Sunday, 24th March 2013
Rating: 8/10

By standard of convention, Drudkh’s 2010 opus Handful of Stars was anything but conventional. It laid off the distortion yet was still heavy, it was black metal sounding but didn’t beg and borrow from Burzum, and was ethereal without using over-used atmospheric elements. In essence, Handful of Starswas the perfect album at the perfect time for Drudkh, who after years of Vikernes-aping, had finally seemed to turn the corner. Alas, with Eternal Turn of the Wheel, the band has taken a step back, albeit a minor one.

Still quite adept at conjuring up a mesmeric haze, Drudkh is able to find its stride early on “Breath of Cold Black Soil,” a number that utilizes barren chord plunges, much in the same manner the band did on its previous The Swan Road(2005). The Burzum influence is still ever-present, especially when those anguished guitars ring out by themselves, as if they’re the only ones braving a cold winter storm. “When the Gods Leave Their Emerald Halls” on the other hand, is blunt and forceful, going as far to find quick bursts of speed amidst the ramping pounding heard over the duration of the song.

“Farewell to Autumn’s Sorrowful Birds” is as the title suggests, a bleak salvo that churns out grim riffs and keyboard passages effortlessly. Album closer “Night Woven of Snow, Winds, and Grey-Haired Star” (sheesh, that’s a grandiose title) takes a deep plunge into the band’s Scandinavian-inclined sound, doling out a hefty amount of brazen riffs and cold, calculated atmospheric bends.

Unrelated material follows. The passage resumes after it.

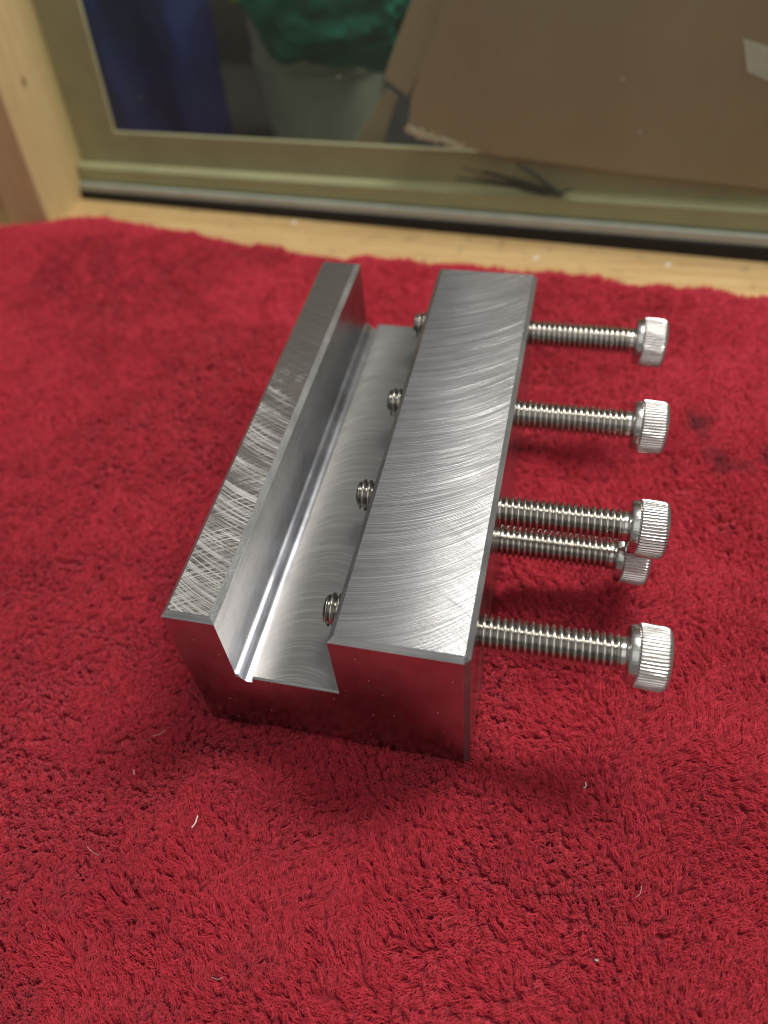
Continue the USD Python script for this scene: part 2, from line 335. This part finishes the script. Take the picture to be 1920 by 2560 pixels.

Because of their unwillingness to do interviews and appear in bandphotographs, there’s always a shroud of allure surrounding Drudkh. They certainly like to make things difficult on themselves in that regard and even more so with Eternal Turn of the Wheel, which should have been the logical extension of Handful of Stars. Yet such things are trivial when taking into account just how memorable and well-executed the album’s five songs are…Drudkh can pretty much do as they please.